GIAN MARCO WALCH
Cultura e Spettacoli

Gerusalemme Liberata... in milanese

Riecco, dopo quasi tre secoli, “la traduzione” di Domenico Balestrieri

Un'immagine che ricorda l’opera di Torquato Tasso

Milano, 4 gennaio 2019 - “Ohimè, il bel muso; ohimè, il soave sguardo; / ohimè, il leggiadro portamento snello; / ohimè lo gnavolar, che da l’ostello / fugando i sorci assicurava il lardo”: si fece le ossa poetiche con le prolisse ma pur colte, satiriche ma pur bonarie “Lagrime in morte di un gatto”, il suo, raccolta, uscita a Milano nel 1741 - e ora felicemente riproposta in libreria proprio da La Vita Felice -, cui invitò a partecipare i più noti letterati del suo tempo, il Baretti compreso. Ma non furono le facili e disinvolte variazioni sui temi obbligati che gli fruttavano anche protezioni e benefici da parte di generosi mecenati lombardi a impegnare a fondo l’ingegno di Domenico Balestrieri, poeta per vocazione, cancelliere per necessità: per ben diciassette anni, infatti, il mite pacioso galantuomo nato a Milano nel 1714 - vi morirà nel 1780 - attese alla traduzione “meneghina” della “Gerusalemme Liberata”. Traduzione, per modo di dire.

Al “suo” poema il Balestrieri diede il titolo, ben più preciso, di “la gerusalemme liberata travestita in lingua milanese”. lingua e non dialetto: se perde la moralità sin severa che gli aveva impresso un altro illustre poeta come carlo maria maggi, il milanese del balestrieri, figlio di una società briosa e amante della conversazione sciolta e disimpegnata, fissa vocaboli e ortografia che rimarranno pressoché immutati sino alle coraggiose esperienze del novecento. e travestita: la “gerusalemme” del balestrieri vede il suo accento spostato dall’originaria epica di torquato tasso al registro comico e realistico. non che la trama ne venga snaturata. “Canti la guera santa e ‘l Capitani, / c’ha liberaa el Sepolcher del Signor; / par reussin el n’ha passa de strani, / el g’ha impiegaa coo e brasc, struzi e sudor”: così, con precisione, inizia il testo settecentesco nel curatissimo volume edito ora da Ugo Guanda Editore, che ha fatta sua l’iniziativa della Fondazione Pietro Bembo.

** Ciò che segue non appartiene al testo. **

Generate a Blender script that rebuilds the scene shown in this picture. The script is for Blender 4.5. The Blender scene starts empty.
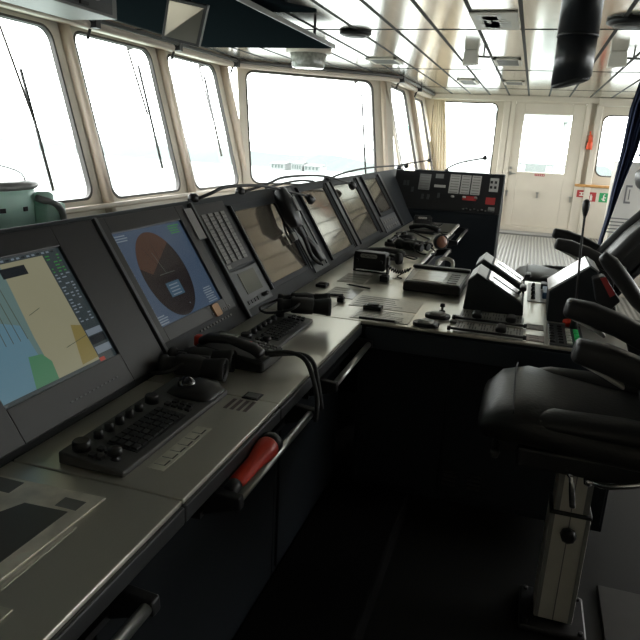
import bpy, bmesh, math, random
from mathutils import Vector, Matrix
random.seed(4)
S = bpy.context.scene
COL = S.collection
V = Vector

# ------------------------------------------------------------------ materials
def mat(name, col, rough=.5, metal=0., spec=.5, noise=0., nscale=20., emit=None, estr=0., bump=0., bscale=60., coat=0., rvar=0.):
    m = bpy.data.materials.new(name); m.use_nodes = True
    nt = m.node_tree; b = nt.nodes['Principled BSDF']
    b.inputs['Base Color'].default_value = (*col, 1)
    b.inputs['Roughness'].default_value = rough
    b.inputs['Metallic'].default_value = metal
    b.inputs['Specular IOR Level'].default_value = spec
    b.inputs['Coat Weight'].default_value = coat
    if name.startswith('console_top_l'): b.inputs['Coat IOR'].default_value = 1.8; b.inputs['Coat Roughness'].default_value = .22
    if emit:
        b.inputs['Emission Color'].default_value = (*emit, 1); b.inputs['Emission Strength'].default_value = estr
    if noise or bump or rvar:
        tc = nt.nodes.new('ShaderNodeTexCoord')
    if noise or rvar:
        n = nt.nodes.new('ShaderNodeTexNoise'); n.inputs['Scale'].default_value = nscale
        n.inputs['Detail'].default_value = 5
        nt.links.new(tc.outputs['Object'], n.inputs['Vector'])
    if noise:
        r = nt.nodes.new('ShaderNodeMapRange'); r.inputs['To Min'].default_value = 1 - noise; r.inputs['To Max'].default_value = 1 + noise
        r.inputs['From Min'].default_value = .3; r.inputs['From Max'].default_value = .7
        nt.links.new(n.outputs['Fac'], r.inputs['Value'])
        mx = nt.nodes.new('ShaderNodeVectorMath'); mx.operation = 'SCALE'
        mx.inputs[0].default_value = col
        nt.links.new(r.outputs[0], mx.inputs['Scale']); nt.links.new(mx.outputs[0], b.inputs['Base Color'])
    if rvar:
        r2 = nt.nodes.new('ShaderNodeMapRange'); r2.inputs['To Min'].default_value = max(.02, rough - rvar); r2.inputs['To Max'].default_value = rough + rvar
        r2.inputs['From Min'].default_value = .3; r2.inputs['From Max'].default_value = .7
        nt.links.new(n.outputs['Fac'], r2.inputs['Value']); nt.links.new(r2.outputs[0], b.inputs['Roughness'])
    if bump:
        n2 = nt.nodes.new('ShaderNodeTexNoise'); n2.inputs['Scale'].default_value = bscale; n2.inputs['Detail'].default_value = 4
        nt.links.new(tc.outputs['Object'], n2.inputs['Vector'])
        bp = nt.nodes.new('ShaderNodeBump'); bp.inputs['Strength'].default_value = bump; bp.inputs['Distance'].default_value = .004
        nt.links.new(n2.outputs['Fac'], bp.inputs['Height']); nt.links.new(bp.outputs[0], b.inputs['Normal'])
    return m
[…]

Un volume da gustare lentamente, nelle sue oltre 1.300 pagine. Nei versi e nell’ampio commento di Felice Milani, già direttore della Biblioteca Civica Carlo Bonetta - Archivio Storico Civico di Pavia e autore di studi di letteratura lombarda fra ‘600 e ‘900. Un commento che, mentre non rinuncia a dettagli coltissimi magari sugli “aspetti ritmico-sintattici e metrici” di quel “travestimento”, ama soffermarsi sulle soluzioni lessicali che regalavano alle ottave una piacevole teatralità. Anche confrontandole con le precedenti versioni dialettali della stessa “Gerusalemme”: come la “rustica bergamasca” firmata nel 1670 dal “dottor Carlo Assonica”. Così l’ottava della rosa: il tenero “ecco poi langue, e non par quella” diviene un espressivo “guardeela poeù, quand la se slarga, e infin / guardee quand la deventa on grattacuu”. E poco ci importa che il Carducci stroncasse il lavoro appassionato del Balestrieri: «Ha dedicato moltissimi anni della sua vita di letterato a una stesura completamente inutile». Oggi chi più ha il coraggio di leggere il tronfio Giosuè?